Wednesday, November 28, 2007

Fighting the Monster


My kids know my buttons - what makes me cranky, what makes me give in, how to butter me up. It's come from years of practice, I'm sure (although, Melody, who has the least amount of practice seems to have the most expertise!).



I also believe that the devil (yes, I do believe he is alive and active in this world of ours), knows my buttons. There have been very concrete moments in my life when I have seen him pushing my buttons, trying to get me to react in a way that would be pleasing to him. There was a quiet thought in my head when I was with a team in New York City - it said "why are you here? don't you know that these kids would rather you weren't? You don't fit, you won't make a difference". It was a long night battling the feelings of insecurity, but when I spoke to another adult, she amazed me when she said that she had the same thoughts the night before. Another time I volunteered to be up front during an event, and as soon as it was over, waves of insecurity and embarrassment washed over me, making me want to run and hide.



That wiley devil knows just which buttons to push to paralyze me. What will make me want to quit, what will humiliate me and make me feel a failure. And push them he does!



Thankfully, I am no longer a slave to his button pushing! As Ephesians reminds me, I have the full armor of God and the power of Christ to overcome any attempts Satan makes to undo me.



So this week, when Louisa and Ellen could not make it two times in a row to our classes, the temptation to feel discouraged and frustrated started to lap like a wave against my shore. I was quickly reminded of the promises of God, and I had to make the conscious decision to fight that temptation, through those promises, and to persevere.
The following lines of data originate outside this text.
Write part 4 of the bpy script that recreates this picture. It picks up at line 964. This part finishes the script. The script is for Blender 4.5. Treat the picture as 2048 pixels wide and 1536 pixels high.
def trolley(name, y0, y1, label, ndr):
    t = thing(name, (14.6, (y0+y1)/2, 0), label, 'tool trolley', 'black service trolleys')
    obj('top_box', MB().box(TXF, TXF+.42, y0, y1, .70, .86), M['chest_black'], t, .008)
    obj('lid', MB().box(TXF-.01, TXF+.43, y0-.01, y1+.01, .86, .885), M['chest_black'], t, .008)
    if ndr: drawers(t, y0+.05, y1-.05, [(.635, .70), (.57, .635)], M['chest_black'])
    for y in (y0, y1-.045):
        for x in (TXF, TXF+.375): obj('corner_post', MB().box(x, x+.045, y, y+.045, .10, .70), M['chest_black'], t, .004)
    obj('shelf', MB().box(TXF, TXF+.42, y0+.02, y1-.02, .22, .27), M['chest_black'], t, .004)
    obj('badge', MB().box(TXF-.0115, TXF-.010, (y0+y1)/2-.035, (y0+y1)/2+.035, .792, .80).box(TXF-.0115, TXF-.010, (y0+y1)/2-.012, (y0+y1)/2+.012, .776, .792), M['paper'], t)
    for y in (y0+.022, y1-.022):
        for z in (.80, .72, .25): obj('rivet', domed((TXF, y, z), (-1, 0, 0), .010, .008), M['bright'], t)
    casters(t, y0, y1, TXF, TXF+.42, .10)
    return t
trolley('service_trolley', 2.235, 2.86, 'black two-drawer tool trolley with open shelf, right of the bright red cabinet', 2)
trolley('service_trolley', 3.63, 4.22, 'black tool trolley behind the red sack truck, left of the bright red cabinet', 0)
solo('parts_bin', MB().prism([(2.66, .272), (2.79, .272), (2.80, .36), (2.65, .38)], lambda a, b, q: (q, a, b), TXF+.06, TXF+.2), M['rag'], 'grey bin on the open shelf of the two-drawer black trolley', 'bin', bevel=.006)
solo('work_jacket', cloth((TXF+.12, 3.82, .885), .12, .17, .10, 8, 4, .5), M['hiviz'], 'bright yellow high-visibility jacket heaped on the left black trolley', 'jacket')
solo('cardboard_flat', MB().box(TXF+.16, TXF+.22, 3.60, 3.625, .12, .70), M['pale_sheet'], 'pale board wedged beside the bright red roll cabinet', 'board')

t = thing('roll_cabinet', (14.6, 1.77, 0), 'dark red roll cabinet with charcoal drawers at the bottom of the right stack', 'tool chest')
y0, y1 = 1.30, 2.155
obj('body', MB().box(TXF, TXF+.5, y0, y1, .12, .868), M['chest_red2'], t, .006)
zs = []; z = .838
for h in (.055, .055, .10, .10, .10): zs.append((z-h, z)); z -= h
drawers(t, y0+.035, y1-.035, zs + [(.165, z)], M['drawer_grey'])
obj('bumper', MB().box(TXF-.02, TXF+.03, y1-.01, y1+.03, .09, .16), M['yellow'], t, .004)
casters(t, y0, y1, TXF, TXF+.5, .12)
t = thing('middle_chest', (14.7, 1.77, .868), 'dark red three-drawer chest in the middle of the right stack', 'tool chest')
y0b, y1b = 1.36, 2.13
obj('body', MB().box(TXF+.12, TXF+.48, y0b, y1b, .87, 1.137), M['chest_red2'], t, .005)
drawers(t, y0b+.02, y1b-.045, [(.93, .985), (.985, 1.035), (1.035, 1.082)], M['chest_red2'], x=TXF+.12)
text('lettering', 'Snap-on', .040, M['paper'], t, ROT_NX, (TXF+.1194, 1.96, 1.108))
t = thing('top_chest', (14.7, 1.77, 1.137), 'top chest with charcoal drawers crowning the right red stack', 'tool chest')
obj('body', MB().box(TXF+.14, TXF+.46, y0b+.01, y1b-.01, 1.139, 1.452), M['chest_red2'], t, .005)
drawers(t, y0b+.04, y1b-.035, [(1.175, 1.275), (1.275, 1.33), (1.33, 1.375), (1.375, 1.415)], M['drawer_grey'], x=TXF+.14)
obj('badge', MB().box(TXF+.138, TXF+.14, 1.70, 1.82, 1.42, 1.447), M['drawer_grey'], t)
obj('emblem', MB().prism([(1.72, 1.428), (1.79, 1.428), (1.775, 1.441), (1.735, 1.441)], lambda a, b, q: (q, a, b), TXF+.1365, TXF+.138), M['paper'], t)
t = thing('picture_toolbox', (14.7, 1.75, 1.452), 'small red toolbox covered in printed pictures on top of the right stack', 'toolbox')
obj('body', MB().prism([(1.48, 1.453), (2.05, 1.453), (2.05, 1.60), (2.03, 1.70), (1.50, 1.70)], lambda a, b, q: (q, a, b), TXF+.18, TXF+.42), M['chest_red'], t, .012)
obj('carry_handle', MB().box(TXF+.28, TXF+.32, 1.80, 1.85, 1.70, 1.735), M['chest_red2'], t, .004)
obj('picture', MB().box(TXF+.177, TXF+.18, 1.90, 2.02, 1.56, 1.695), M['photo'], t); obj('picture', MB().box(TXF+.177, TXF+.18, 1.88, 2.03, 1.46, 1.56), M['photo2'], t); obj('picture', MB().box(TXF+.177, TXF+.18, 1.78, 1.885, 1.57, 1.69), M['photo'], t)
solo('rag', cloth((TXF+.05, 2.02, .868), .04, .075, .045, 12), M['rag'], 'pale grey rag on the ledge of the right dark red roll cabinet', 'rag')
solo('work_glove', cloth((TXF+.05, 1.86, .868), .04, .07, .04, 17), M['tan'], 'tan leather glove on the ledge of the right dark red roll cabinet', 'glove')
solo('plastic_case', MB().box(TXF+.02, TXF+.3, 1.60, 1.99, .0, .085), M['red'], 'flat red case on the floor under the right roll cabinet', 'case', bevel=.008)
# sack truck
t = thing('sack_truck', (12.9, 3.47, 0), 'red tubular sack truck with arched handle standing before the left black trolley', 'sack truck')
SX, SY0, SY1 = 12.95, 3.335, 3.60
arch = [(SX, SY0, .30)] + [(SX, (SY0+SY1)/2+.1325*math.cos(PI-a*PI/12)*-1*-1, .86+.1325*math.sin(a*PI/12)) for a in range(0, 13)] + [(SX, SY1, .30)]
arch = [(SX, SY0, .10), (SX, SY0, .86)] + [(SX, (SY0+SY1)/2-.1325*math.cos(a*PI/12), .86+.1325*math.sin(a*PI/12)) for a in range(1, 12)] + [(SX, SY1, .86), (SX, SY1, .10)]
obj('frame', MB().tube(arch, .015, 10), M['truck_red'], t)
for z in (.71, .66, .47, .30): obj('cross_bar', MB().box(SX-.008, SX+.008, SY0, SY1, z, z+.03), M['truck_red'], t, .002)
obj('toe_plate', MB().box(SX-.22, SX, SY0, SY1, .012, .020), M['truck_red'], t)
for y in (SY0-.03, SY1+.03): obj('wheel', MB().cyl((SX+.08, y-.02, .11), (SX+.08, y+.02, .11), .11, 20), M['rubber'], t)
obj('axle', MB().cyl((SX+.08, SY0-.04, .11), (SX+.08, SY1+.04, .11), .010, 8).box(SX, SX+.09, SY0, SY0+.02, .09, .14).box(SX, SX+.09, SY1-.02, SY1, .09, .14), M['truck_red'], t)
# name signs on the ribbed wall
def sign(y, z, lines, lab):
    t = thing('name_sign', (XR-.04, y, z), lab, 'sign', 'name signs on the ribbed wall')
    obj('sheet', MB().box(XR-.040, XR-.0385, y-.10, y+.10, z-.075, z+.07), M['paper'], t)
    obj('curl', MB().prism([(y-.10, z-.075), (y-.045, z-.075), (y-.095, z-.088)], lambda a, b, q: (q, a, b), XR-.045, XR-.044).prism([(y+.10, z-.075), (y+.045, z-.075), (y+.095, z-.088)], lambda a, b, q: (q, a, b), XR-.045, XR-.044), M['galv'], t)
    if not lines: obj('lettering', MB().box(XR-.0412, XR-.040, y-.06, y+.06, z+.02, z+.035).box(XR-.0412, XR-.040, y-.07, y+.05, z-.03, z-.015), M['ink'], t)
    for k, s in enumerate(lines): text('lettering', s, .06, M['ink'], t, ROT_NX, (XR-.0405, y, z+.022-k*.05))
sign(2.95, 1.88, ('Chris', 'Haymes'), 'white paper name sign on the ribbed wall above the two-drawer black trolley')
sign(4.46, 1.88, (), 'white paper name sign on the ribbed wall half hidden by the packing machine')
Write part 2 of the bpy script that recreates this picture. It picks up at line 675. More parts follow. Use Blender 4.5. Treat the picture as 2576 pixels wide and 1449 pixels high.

Once this was done, God gave me extra blessings in confirmation from our pastor and deacon board that this was a needed outreach and one that the church would like to get behind. What a gift from God. Just when we feel lowest, He lifts us up, as we continue to trust in Him.



This is just another lesson to me that it is not me who is in control, but my heavenly Father. And He in his goodness as provided for me all that I need to follow Him - it's just a matter of trust.